Standing
fully in the present moment, there are times when you can touch the past and
the future, all at once and at the same time. You can even feel eternity
sliding through your fingers.
And
sometimes it happens through someone else’s eyes.
I
see my mama’s eyes in a black and white photo of her when she was six, maybe
seven years old--- about 85 years ago now. She’s standing next to her mom
somewhere out there on the Oklahoma prairie with the Great Depression swirling
around them.
Mom’s wearing a simple calico dress and beige stockings.
Her short cropped hair and straight trimmed bangs appear utilitarian: easy to
wash and dry.
Her
mom, my grandmother, is clutching her purse in her right hand while her left is
resting peacefully on my mom’s back. Grandmother’s bonnet is pulled down low,
casting a shadow over her eyes, now worn down by time, fading them, hiding them
from my view, preventing me from seeing what they might be saying.
But
I can clearly see mama’s little girl eyes. And they seem to look into mine,
peering at me as if to say, “When will you arrive in my future, little boy?”
And
then, “Where are you going, young man?”
Now,
“What are you going to do with the rest of your life, since you’re past the
half century mark?”
Those
little girl eyes see right through me in this moment, then back to yesterday, and forward into tomorrow.
It
happens all at once and at the same time.
Her
eyes are accompanied by a half grin that strikes me as vaguely familiar. “Yes,”
I smile to myself, “those are the eyes of my oldest daughter.” And now those
eyes---the eyes of my little girl daughter, six maybe seven years old---stare
through the glass door of our house, waiting for my arrival. “Can we go for a
drive, Daddy?
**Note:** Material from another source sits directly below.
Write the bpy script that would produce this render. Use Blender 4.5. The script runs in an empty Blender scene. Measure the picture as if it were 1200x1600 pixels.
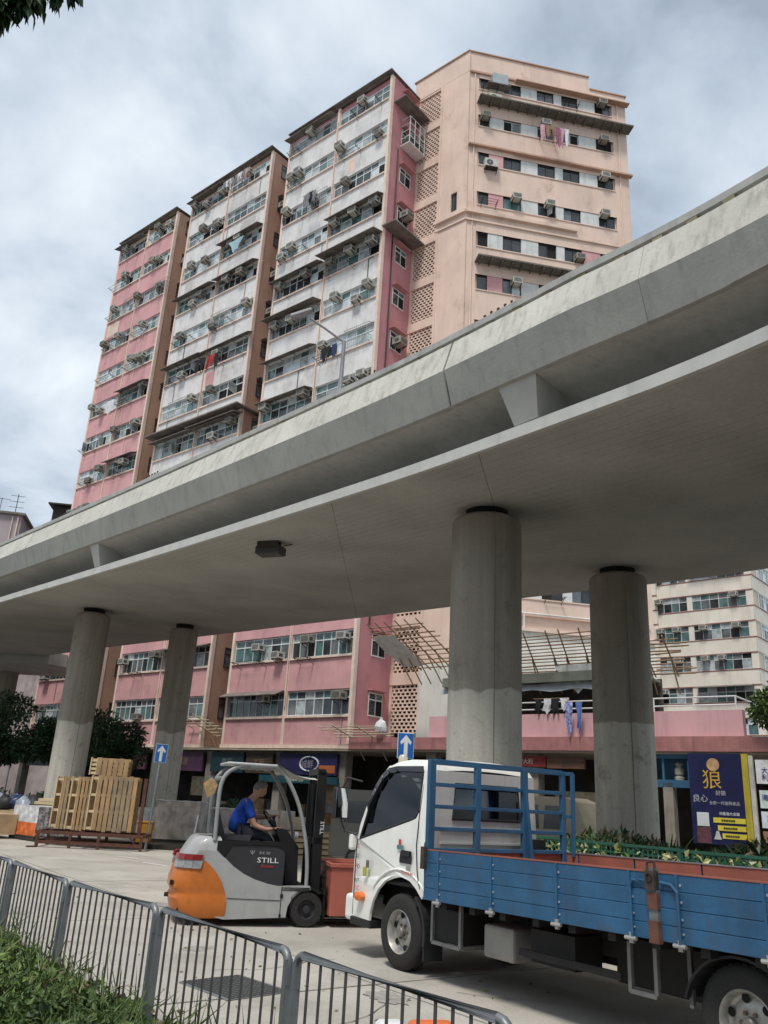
import bpy, bmesh, math, random
import numpy as np
from mathutils import Vector, Matrix
from mathutils.geometry import tessellate_polygon
R = math.radians
rng = random.Random(7)
scene = bpy.context.scene
COL = scene.collection

# ------------------------------------------------------------------ camera
PITCH, ROLL = 0.33765, -0.05721
cam_d = bpy.data.cameras.new('camera'); cam = bpy.data.objects.new('camera', cam_d); COL.objects.link(cam)
_F = Vector((0, math.cos(PITCH), math.sin(PITCH))); _U0 = Vector((0, -math.sin(PITCH), math.cos(PITCH))); _R0 = Vector((1, 0, 0))
_R = _R0*math.cos(ROLL) - _U0*math.sin(ROLL); _U = _U0*math.cos(ROLL) + _R0*math.sin(ROLL)
cam.matrix_world = Matrix(((_R.x, _U.x, -_F.x, 0), (_R.y, _U.y, -_F.y, 0), (_R.z, _U.z, -_F.z, 1.76), (0, 0, 0, 1)))
cam_d.sensor_fit = 'VERTICAL'; cam_d.sensor_height = 36; cam_d.lens = 1284/1600*36
cam_d.clip_start = .05; cam_d.clip_end = 3000
scene.camera = cam
scene.render.resolution_x, scene.render.resolution_y = 768, 1024
vs = scene.view_settings
vs.view_transform = 'Standard'; vs.look = 'None'; vs.gamma = 1; vs.use_curve_mapping = False; vs.exposure = 0.95

# ------------------------------------------------------------------ sky: overcast cloud over a Nishita sky
SUN_AZ, SUN_EL = R(203), R(63)          # azimuth from +Y towards +X
world = bpy.data.worlds.new('World'); scene.world = world; world.use_nodes = True
nt = world.node_tree; nt.nodes.clear()
def wn(t, **k):
    n = nt.nodes.new(t)
    for a, b in k.items(): setattr(n, a, b)
    return n
L = nt.links.new
out = wn('ShaderNodeOutputWorld'); bg = wn('ShaderNodeBackground'); bg.inputs['Strength'].default_value = 0.085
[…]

Please?”
And
then my little six maybe seven year old girl is a young lady, glancing back one
more time in my direction as she passes through airport security for departing
flights. And she’s gone---gone far away to her big city.
It
happens all at once and at the same time.
Now,
in Mom’s little girl eyes, I see my older brothers, Mark and Lowell. Mom snaps
her fingers, watching us boys through her horned rimmed glasses, commanding us
to settle down there in the back of the station wagon, for it’s a long way from
Altus, Oklahoma to Disneyland in California, and through Mom’s eyes, squinting
with the threat of discipline, I can hear Lowell holding something called a
transistor radio, tuned in to KOMA AM radio, listening to Johnny Horton’s
“Battle of New Orleans.” And Mark is warning Lowell not to drop the radio from
the station wagon’s back window because Lowell is letting the transistor dangle
dangerously from his wrist.
I
look again and see Mom’s little girl eyes arriving in Fletcher, Oklahoma, where
she, now 19 years old, meets my future daddy’s eyes, and both, in that past moment,
lock eyes in a forever gaze.
And
I can see in those little girl eyes the grief, the joy, and the thrill of
living: the death of a son in a car wreck, Mom herself graduating from college
once her boys had their diplomas, her travels to Africa, India, Arabia, and
Central America.
The
serious expression on the little girl’s
face breaks into joyful celebrations of life
in her poems, her collectibles, and her friends, bestowing favor upon my dad, who
needs her, beaming with pride in sons, grandchildren and great grandchildren.
And
then quite abruptly the little girl eyes bring me to the recent past: Mom and Dad’s 70th wedding
anniversary, where her eyes, now in their 92nd year, look to me for
help as she grasps my arm, taking tiny steps on the way to the car.
“I
love you boys more than you will ever know,” she reminds me. And I know she
means it.
But
now, I don’t want to look into those eyes—fearful that they may be worn down by
time, the years having cast their shadow over them, fading them, blurring them
so I can no longer see what they might be saying.
.
I
choose instead to ponder the little girl’s eyes.
And
through them touch now and forever in this present moment.